JOB
All records should be reproduced verbatim.

(Rows from a 3D scene dataset)

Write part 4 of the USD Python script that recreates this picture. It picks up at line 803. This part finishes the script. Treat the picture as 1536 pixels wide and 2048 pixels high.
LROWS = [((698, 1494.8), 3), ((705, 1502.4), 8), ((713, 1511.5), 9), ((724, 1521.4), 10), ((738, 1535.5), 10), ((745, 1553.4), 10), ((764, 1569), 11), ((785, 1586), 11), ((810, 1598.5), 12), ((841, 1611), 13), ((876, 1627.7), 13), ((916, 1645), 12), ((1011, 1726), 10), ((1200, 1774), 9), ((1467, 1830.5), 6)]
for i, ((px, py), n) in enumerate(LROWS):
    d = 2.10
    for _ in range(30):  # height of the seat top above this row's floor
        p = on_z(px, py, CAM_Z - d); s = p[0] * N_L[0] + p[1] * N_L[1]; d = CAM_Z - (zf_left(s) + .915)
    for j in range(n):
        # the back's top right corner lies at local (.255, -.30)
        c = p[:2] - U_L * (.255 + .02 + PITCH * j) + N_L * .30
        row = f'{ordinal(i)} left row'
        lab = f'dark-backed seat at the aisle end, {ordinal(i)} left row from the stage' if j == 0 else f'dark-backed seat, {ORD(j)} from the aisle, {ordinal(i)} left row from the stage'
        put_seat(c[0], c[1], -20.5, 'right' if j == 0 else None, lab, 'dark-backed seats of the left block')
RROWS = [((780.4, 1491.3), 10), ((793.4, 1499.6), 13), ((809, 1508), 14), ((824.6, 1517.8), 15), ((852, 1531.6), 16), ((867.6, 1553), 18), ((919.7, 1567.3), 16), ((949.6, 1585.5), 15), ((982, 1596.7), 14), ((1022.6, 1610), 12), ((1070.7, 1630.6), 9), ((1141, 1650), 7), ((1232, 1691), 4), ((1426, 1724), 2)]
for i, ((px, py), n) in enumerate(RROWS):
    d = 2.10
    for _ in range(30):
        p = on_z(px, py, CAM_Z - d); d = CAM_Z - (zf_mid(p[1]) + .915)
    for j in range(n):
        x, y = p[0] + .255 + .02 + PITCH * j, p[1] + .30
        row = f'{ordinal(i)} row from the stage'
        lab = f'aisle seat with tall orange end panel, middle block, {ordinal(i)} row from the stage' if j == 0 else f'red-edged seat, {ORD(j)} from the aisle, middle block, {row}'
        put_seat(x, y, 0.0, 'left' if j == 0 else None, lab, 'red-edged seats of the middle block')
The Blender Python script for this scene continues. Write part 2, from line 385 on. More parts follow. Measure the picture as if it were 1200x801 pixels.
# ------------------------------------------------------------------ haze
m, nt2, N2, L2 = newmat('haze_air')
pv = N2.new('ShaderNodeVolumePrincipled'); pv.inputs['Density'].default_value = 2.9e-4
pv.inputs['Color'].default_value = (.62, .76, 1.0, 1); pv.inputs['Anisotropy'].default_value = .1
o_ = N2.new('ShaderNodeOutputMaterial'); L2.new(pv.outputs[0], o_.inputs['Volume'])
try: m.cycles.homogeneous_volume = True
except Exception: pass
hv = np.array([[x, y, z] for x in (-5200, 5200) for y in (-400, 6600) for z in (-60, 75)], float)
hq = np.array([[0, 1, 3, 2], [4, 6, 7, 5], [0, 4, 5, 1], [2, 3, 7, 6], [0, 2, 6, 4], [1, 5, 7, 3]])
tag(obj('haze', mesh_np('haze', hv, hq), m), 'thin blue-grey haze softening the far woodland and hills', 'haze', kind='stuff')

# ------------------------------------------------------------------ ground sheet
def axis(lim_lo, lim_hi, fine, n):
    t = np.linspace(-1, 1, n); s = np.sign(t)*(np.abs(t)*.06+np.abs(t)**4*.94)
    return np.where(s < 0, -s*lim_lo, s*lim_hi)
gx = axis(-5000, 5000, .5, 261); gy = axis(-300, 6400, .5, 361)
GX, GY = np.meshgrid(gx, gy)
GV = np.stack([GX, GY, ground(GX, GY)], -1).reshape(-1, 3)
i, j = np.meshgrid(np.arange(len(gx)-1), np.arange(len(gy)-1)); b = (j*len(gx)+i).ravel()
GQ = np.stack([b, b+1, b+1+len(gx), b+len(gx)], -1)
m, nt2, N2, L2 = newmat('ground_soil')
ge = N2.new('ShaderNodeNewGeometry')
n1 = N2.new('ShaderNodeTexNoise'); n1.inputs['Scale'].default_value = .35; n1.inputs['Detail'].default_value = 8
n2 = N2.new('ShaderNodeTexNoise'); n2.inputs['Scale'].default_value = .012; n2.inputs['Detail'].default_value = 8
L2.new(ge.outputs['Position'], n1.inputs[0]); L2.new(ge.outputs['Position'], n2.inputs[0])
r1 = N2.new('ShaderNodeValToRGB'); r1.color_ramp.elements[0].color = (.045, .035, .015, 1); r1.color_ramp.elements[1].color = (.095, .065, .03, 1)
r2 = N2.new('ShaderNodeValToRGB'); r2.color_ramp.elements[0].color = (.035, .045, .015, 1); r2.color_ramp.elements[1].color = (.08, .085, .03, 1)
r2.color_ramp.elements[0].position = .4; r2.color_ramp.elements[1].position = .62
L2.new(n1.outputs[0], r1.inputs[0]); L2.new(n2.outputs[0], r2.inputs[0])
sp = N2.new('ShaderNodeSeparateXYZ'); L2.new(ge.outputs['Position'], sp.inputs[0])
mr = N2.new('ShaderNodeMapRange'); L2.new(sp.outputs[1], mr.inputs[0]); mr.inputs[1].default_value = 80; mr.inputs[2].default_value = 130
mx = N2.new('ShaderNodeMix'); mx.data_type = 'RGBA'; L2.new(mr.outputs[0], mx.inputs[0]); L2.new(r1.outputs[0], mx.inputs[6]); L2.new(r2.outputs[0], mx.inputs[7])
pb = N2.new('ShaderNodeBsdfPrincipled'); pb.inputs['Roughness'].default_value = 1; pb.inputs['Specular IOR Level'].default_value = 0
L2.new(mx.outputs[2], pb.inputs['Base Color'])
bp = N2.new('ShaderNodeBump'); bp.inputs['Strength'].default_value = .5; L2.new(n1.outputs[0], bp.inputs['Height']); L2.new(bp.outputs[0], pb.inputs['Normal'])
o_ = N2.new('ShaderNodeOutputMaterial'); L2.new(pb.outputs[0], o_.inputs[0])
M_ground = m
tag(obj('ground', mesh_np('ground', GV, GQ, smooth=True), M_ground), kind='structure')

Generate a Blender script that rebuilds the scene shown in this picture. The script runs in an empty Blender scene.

COMPLETE ANSWER
Write part 4 of the USD Python script that recreates this picture. It picks up at line 803. This part finishes the script. Treat the picture as 1536 pixels wide and 2048 pixels high.
LROWS = [((698, 1494.8), 3), ((705, 1502.4), 8), ((713, 1511.5), 9), ((724, 1521.4), 10), ((738, 1535.5), 10), ((745, 1553.4), 10), ((764, 1569), 11), ((785, 1586), 11), ((810, 1598.5), 12), ((841, 1611), 13), ((876, 1627.7), 13), ((916, 1645), 12), ((1011, 1726), 10), ((1200, 1774), 9), ((1467, 1830.5), 6)]
for i, ((px, py), n) in enumerate(LROWS):
    d = 2.10
    for _ in range(30):  # height of the seat top above this row's floor
        p = on_z(px, py, CAM_Z - d); s = p[0] * N_L[0] + p[1] * N_L[1]; d = CAM_Z - (zf_left(s) + .915)
    for j in range(n):
        # the back's top right corner lies at local (.255, -.30)
        c = p[:2] - U_L * (.255 + .02 + PITCH * j) + N_L * .30
        row = f'{ordinal(i)} left row'
        lab = f'dark-backed seat at the aisle end, {ordinal(i)} left row from the stage' if j == 0 else f'dark-backed seat, {ORD(j)} from the aisle, {ordinal(i)} left row from the stage'
        put_seat(c[0], c[1], -20.5, 'right' if j == 0 else None, lab, 'dark-backed seats of the left block')
RROWS = [((780.4, 1491.3), 10), ((793.4, 1499.6), 13), ((809, 1508), 14), ((824.6, 1517.8), 15), ((852, 1531.6), 16), ((867.6, 1553), 18), ((919.7, 1567.3), 16), ((949.6, 1585.5), 15), ((982, 1596.7), 14), ((1022.6, 1610), 12), ((1070.7, 1630.6), 9), ((1141, 1650), 7), ((1232, 1691), 4), ((1426, 1724), 2)]
for i, ((px, py), n) in enumerate(RROWS):
    d = 2.10
    for _ in range(30):
        p = on_z(px, py, CAM_Z - d); d = CAM_Z - (zf_mid(p[1]) + .915)
    for j in range(n):
        x, y = p[0] + .255 + .02 + PITCH * j, p[1] + .30
        row = f'{ordinal(i)} row from the stage'
        lab = f'aisle seat with tall orange end panel, middle block, {ordinal(i)} row from the stage' if j == 0 else f'red-edged seat, {ORD(j)} from the aisle, middle block, {row}'
        put_seat(x, y, 0.0, 'left' if j == 0 else None, lab, 'red-edged seats of the middle block')
The Blender Python script for this scene continues. Write part 2, from line 385 on. More parts follow. Measure the picture as if it were 1200x801 pixels.
# ------------------------------------------------------------------ haze
m, nt2, N2, L2 = newmat('haze_air')
pv = N2.new('ShaderNodeVolumePrincipled'); pv.inputs['Density'].default_value = 2.9e-4
pv.inputs['Color'].default_value = (.62, .76, 1.0, 1); pv.inputs['Anisotropy'].default_value = .1
o_ = N2.new('ShaderNodeOutputMaterial'); L2.new(pv.outputs[0], o_.inputs['Volume'])
try: m.cycles.homogeneous_volume = True
except Exception: pass
hv = np.array([[x, y, z] for x in (-5200, 5200) for y in (-400, 6600) for z in (-60, 75)], float)
hq = np.array([[0, 1, 3, 2], [4, 6, 7, 5], [0, 4, 5, 1], [2, 3, 7, 6], [0, 2, 6, 4], [1, 5, 7, 3]])
tag(obj('haze', mesh_np('haze', hv, hq), m), 'thin blue-grey haze softening the far woodland and hills', 'haze', kind='stuff')

# ------------------------------------------------------------------ ground sheet
def axis(lim_lo, lim_hi, fine, n):
    t = np.linspace(-1, 1, n); s = np.sign(t)*(np.abs(t)*.06+np.abs(t)**4*.94)
    return np.where(s < 0, -s*lim_lo, s*lim_hi)
gx = axis(-5000, 5000, .5, 261); gy = axis(-300, 6400, .5, 361)
GX, GY = np.meshgrid(gx, gy)
GV = np.stack([GX, GY, ground(GX, GY)], -1).reshape(-1, 3)
i, j = np.meshgrid(np.arange(len(gx)-1), np.arange(len(gy)-1)); b = (j*len(gx)+i).ravel()
GQ = np.stack([b, b+1, b+1+len(gx), b+len(gx)], -1)
m, nt2, N2, L2 = newmat('ground_soil')
ge = N2.new('ShaderNodeNewGeometry')
n1 = N2.new('ShaderNodeTexNoise'); n1.inputs['Scale'].default_value = .35; n1.inputs['Detail'].default_value = 8
n2 = N2.new('ShaderNodeTexNoise'); n2.inputs['Scale'].default_value = .012; n2.inputs['Detail'].default_value = 8
L2.new(ge.outputs['Position'], n1.inputs[0]); L2.new(ge.outputs['Position'], n2.inputs[0])
r1 = N2.new('ShaderNodeValToRGB'); r1.color_ramp.elements[0].color = (.045, .035, .015, 1); r1.color_ramp.elements[1].color = (.095, .065, .03, 1)
r2 = N2.new('ShaderNodeValToRGB'); r2.color_ramp.elements[0].color = (.035, .045, .015, 1); r2.color_ramp.elements[1].color = (.08, .085, .03, 1)
r2.color_ramp.elements[0].position = .4; r2.color_ramp.elements[1].position = .62
L2.new(n1.outputs[0], r1.inputs[0]); L2.new(n2.outputs[0], r2.inputs[0])
sp = N2.new('ShaderNodeSeparateXYZ'); L2.new(ge.outputs['Position'], sp.inputs[0])
mr = N2.new('ShaderNodeMapRange'); L2.new(sp.outputs[1], mr.inputs[0]); mr.inputs[1].default_value = 80; mr.inputs[2].default_value = 130
mx = N2.new('ShaderNodeMix'); mx.data_type = 'RGBA'; L2.new(mr.outputs[0], mx.inputs[0]); L2.new(r1.outputs[0], mx.inputs[6]); L2.new(r2.outputs[0], mx.inputs[7])
pb = N2.new('ShaderNodeBsdfPrincipled'); pb.inputs['Roughness'].default_value = 1; pb.inputs['Specular IOR Level'].default_value = 0
L2.new(mx.outputs[2], pb.inputs['Base Color'])
bp = N2.new('ShaderNodeBump'); bp.inputs['Strength'].default_value = .5; L2.new(n1.outputs[0], bp.inputs['Height']); L2.new(bp.outputs[0], pb.inputs['Normal'])
o_ = N2.new('ShaderNodeOutputMaterial'); L2.new(pb.outputs[0], o_.inputs[0])
M_ground = m
tag(obj('ground', mesh_np('ground', GV, GQ, smooth=True), M_ground), kind='structure')

Generate a Blender script that rebuilds the scene shown in this picture. The script runs in an empty Blender scene.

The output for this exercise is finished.